> PROVIDED MATERIAL:

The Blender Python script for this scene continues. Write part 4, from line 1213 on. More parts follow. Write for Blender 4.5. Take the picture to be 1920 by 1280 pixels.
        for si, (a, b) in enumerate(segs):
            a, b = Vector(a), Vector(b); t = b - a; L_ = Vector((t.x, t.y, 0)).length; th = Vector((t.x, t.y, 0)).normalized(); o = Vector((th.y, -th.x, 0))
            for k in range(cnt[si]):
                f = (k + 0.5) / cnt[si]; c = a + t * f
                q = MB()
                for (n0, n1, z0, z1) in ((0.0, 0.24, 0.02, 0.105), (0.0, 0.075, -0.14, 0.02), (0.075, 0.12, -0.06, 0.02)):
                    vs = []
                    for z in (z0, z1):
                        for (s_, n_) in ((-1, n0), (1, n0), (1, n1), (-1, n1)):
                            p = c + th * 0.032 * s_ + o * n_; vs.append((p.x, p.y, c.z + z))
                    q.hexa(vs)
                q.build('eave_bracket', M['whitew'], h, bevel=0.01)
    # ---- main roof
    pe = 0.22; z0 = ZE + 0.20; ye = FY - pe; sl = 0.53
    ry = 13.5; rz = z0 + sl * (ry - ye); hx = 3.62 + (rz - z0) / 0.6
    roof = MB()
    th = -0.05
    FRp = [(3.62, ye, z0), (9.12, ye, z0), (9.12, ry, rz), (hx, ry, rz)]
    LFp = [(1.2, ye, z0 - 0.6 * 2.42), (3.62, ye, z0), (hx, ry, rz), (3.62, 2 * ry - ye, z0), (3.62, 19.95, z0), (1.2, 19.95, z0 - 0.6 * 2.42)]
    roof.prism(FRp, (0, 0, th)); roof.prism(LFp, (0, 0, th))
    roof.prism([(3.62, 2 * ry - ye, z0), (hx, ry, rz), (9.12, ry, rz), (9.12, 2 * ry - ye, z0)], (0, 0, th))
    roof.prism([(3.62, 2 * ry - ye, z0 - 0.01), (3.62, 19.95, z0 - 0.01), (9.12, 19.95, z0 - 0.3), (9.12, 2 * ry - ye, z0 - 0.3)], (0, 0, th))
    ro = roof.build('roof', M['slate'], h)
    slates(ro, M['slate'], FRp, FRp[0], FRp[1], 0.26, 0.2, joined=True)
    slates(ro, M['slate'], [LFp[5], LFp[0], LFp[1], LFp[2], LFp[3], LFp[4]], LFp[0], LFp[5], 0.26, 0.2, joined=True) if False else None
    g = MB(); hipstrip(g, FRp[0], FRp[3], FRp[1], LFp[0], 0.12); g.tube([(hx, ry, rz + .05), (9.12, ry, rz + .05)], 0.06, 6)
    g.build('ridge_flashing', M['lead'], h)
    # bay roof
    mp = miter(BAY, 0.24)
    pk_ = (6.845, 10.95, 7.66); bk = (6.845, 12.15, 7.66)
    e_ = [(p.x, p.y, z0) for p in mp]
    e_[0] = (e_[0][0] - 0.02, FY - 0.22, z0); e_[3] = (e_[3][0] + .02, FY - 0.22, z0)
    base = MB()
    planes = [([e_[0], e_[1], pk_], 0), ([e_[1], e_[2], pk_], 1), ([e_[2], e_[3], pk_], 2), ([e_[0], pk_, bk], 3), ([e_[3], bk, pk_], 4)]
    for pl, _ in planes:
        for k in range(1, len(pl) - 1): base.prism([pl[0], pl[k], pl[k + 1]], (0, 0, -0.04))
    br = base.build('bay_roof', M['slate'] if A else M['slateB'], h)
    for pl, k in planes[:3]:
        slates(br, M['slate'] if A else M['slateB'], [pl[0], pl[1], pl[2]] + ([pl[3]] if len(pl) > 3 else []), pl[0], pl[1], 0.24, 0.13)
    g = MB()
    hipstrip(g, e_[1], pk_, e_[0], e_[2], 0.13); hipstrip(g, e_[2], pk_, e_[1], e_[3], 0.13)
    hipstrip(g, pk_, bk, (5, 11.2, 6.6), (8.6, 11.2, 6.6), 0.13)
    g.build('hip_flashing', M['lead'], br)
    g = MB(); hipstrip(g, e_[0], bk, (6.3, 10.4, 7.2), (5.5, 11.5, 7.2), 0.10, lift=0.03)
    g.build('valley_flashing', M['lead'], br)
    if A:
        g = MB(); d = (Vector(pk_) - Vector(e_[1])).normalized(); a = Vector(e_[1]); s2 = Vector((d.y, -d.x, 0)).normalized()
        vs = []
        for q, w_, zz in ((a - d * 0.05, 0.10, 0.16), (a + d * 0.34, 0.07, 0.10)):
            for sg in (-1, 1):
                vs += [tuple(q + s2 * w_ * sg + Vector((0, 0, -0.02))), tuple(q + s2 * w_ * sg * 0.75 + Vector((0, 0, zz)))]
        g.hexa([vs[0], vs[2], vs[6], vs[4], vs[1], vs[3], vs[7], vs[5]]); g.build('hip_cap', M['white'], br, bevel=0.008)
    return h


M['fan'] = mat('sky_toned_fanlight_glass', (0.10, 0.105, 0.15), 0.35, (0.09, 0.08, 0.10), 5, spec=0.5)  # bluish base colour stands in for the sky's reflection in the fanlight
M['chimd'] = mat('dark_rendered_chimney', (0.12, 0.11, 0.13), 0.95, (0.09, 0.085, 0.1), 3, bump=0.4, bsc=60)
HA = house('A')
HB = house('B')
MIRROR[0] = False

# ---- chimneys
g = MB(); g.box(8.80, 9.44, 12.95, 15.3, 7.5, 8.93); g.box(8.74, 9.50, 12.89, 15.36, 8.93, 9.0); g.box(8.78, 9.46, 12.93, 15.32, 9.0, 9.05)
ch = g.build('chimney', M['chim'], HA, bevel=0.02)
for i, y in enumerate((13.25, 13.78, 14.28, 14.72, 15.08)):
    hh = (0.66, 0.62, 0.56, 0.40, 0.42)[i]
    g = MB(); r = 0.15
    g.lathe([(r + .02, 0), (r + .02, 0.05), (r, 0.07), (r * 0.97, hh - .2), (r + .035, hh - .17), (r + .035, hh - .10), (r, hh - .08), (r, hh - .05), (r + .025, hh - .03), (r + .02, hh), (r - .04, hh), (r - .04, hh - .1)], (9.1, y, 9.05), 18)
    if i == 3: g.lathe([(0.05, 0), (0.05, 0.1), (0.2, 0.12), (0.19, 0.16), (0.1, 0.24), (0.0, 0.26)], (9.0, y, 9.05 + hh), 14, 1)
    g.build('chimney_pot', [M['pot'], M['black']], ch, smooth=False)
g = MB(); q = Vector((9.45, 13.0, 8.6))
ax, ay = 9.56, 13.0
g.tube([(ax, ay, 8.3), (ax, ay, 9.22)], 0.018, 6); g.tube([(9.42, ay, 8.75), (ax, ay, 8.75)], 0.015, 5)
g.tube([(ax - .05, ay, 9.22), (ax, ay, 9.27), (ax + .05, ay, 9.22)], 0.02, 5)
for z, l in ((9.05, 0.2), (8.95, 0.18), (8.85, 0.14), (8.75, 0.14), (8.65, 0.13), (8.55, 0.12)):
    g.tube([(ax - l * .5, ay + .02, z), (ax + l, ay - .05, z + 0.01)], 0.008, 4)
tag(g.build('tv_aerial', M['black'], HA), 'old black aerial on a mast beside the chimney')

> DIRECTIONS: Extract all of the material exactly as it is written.

> TASK OUTPUT:
The Blender Python script for this scene continues. Write part 4, from line 1213 on. More parts follow. Write for Blender 4.5. Take the picture to be 1920 by 1280 pixels.
        for si, (a, b) in enumerate(segs):
            a, b = Vector(a), Vector(b); t = b - a; L_ = Vector((t.x, t.y, 0)).length; th = Vector((t.x, t.y, 0)).normalized(); o = Vector((th.y, -th.x, 0))
            for k in range(cnt[si]):
                f = (k + 0.5) / cnt[si]; c = a + t * f
                q = MB()
                for (n0, n1, z0, z1) in ((0.0, 0.24, 0.02, 0.105), (0.0, 0.075, -0.14, 0.02), (0.075, 0.12, -0.06, 0.02)):
                    vs = []
                    for z in (z0, z1):
                        for (s_, n_) in ((-1, n0), (1, n0), (1, n1), (-1, n1)):
                            p = c + th * 0.032 * s_ + o * n_; vs.append((p.x, p.y, c.z + z))
                    q.hexa(vs)
                q.build('eave_bracket', M['whitew'], h, bevel=0.01)
    # ---- main roof
    pe = 0.22; z0 = ZE + 0.20; ye = FY - pe; sl = 0.53
    ry = 13.5; rz = z0 + sl * (ry - ye); hx = 3.62 + (rz - z0) / 0.6
    roof = MB()
    th = -0.05
    FRp = [(3.62, ye, z0), (9.12, ye, z0), (9.12, ry, rz), (hx, ry, rz)]
    LFp = [(1.2, ye, z0 - 0.6 * 2.42), (3.62, ye, z0), (hx, ry, rz), (3.62, 2 * ry - ye, z0), (3.62, 19.95, z0), (1.2, 19.95, z0 - 0.6 * 2.42)]
    roof.prism(FRp, (0, 0, th)); roof.prism(LFp, (0, 0, th))
    roof.prism([(3.62, 2 * ry - ye, z0), (hx, ry, rz), (9.12, ry, rz), (9.12, 2 * ry - ye, z0)], (0, 0, th))
    roof.prism([(3.62, 2 * ry - ye, z0 - 0.01), (3.62, 19.95, z0 - 0.01), (9.12, 19.95, z0 - 0.3), (9.12, 2 * ry - ye, z0 - 0.3)], (0, 0, th))
    ro = roof.build('roof', M['slate'], h)
    slates(ro, M['slate'], FRp, FRp[0], FRp[1], 0.26, 0.2, joined=True)
    slates(ro, M['slate'], [LFp[5], LFp[0], LFp[1], LFp[2], LFp[3], LFp[4]], LFp[0], LFp[5], 0.26, 0.2, joined=True) if False else None
    g = MB(); hipstrip(g, FRp[0], FRp[3], FRp[1], LFp[0], 0.12); g.tube([(hx, ry, rz + .05), (9.12, ry, rz + .05)], 0.06, 6)
    g.build('ridge_flashing', M['lead'], h)
    # bay roof
    mp = miter(BAY, 0.24)
    pk_ = (6.845, 10.95, 7.66); bk = (6.845, 12.15, 7.66)
    e_ = [(p.x, p.y, z0) for p in mp]
    e_[0] = (e_[0][0] - 0.02, FY - 0.22, z0); e_[3] = (e_[3][0] + .02, FY - 0.22, z0)
    base = MB()
    planes = [([e_[0], e_[1], pk_], 0), ([e_[1], e_[2], pk_], 1), ([e_[2], e_[3], pk_], 2), ([e_[0], pk_, bk], 3), ([e_[3], bk, pk_], 4)]
    for pl, _ in planes:
        for k in range(1, len(pl) - 1): base.prism([pl[0], pl[k], pl[k + 1]], (0, 0, -0.04))
    br = base.build('bay_roof', M['slate'] if A else M['slateB'], h)
    for pl, k in planes[:3]:
        slates(br, M['slate'] if A else M['slateB'], [pl[0], pl[1], pl[2]] + ([pl[3]] if len(pl) > 3 else []), pl[0], pl[1], 0.24, 0.13)
    g = MB()
    hipstrip(g, e_[1], pk_, e_[0], e_[2], 0.13); hipstrip(g, e_[2], pk_, e_[1], e_[3], 0.13)
    hipstrip(g, pk_, bk, (5, 11.2, 6.6), (8.6, 11.2, 6.6), 0.13)
    g.build('hip_flashing', M['lead'], br)
    g = MB(); hipstrip(g, e_[0], bk, (6.3, 10.4, 7.2), (5.5, 11.5, 7.2), 0.10, lift=0.03)
    g.build('valley_flashing', M['lead'], br)
    if A:
        g = MB(); d = (Vector(pk_) - Vector(e_[1])).normalized(); a = Vector(e_[1]); s2 = Vector((d.y, -d.x, 0)).normalized()
        vs = []
        for q, w_, zz in ((a - d * 0.05, 0.10, 0.16), (a + d * 0.34, 0.07, 0.10)):
            for sg in (-1, 1):
                vs += [tuple(q + s2 * w_ * sg + Vector((0, 0, -0.02))), tuple(q + s2 * w_ * sg * 0.75 + Vector((0, 0, zz)))]
        g.hexa([vs[0], vs[2], vs[6], vs[4], vs[1], vs[3], vs[7], vs[5]]); g.build('hip_cap', M['white'], br, bevel=0.008)
    return h


M['fan'] = mat('sky_toned_fanlight_glass', (0.10, 0.105, 0.15), 0.35, (0.09, 0.08, 0.10), 5, spec=0.5)  # bluish base colour stands in for the sky's reflection in the fanlight
M['chimd'] = mat('dark_rendered_chimney', (0.12, 0.11, 0.13), 0.95, (0.09, 0.085, 0.1), 3, bump=0.4, bsc=60)
HA = house('A')
HB = house('B')
MIRROR[0] = False

# ---- chimneys
g = MB(); g.box(8.80, 9.44, 12.95, 15.3, 7.5, 8.93); g.box(8.74, 9.50, 12.89, 15.36, 8.93, 9.0); g.box(8.78, 9.46, 12.93, 15.32, 9.0, 9.05)
ch = g.build('chimney', M['chim'], HA, bevel=0.02)
for i, y in enumerate((13.25, 13.78, 14.28, 14.72, 15.08)):
    hh = (0.66, 0.62, 0.56, 0.40, 0.42)[i]
    g = MB(); r = 0.15
    g.lathe([(r + .02, 0), (r + .02, 0.05), (r, 0.07), (r * 0.97, hh - .2), (r + .035, hh - .17), (r + .035, hh - .10), (r, hh - .08), (r, hh - .05), (r + .025, hh - .03), (r + .02, hh), (r - .04, hh), (r - .04, hh - .1)], (9.1, y, 9.05), 18)
    if i == 3: g.lathe([(0.05, 0), (0.05, 0.1), (0.2, 0.12), (0.19, 0.16), (0.1, 0.24), (0.0, 0.26)], (9.0, y, 9.05 + hh), 14, 1)
    g.build('chimney_pot', [M['pot'], M['black']], ch, smooth=False)
g = MB(); q = Vector((9.45, 13.0, 8.6))
ax, ay = 9.56, 13.0
g.tube([(ax, ay, 8.3), (ax, ay, 9.22)], 0.018, 6); g.tube([(9.42, ay, 8.75), (ax, ay, 8.75)], 0.015, 5)
g.tube([(ax - .05, ay, 9.22), (ax, ay, 9.27), (ax + .05, ay, 9.22)], 0.02, 5)
for z, l in ((9.05, 0.2), (8.95, 0.18), (8.85, 0.14), (8.75, 0.14), (8.65, 0.13), (8.55, 0.12)):
    g.tube([(ax - l * .5, ay + .02, z), (ax + l, ay - .05, z + 0.01)], 0.008, 4)
tag(g.build('tv_aerial', M['black'], HA), 'old black aerial on a mast beside the chimney')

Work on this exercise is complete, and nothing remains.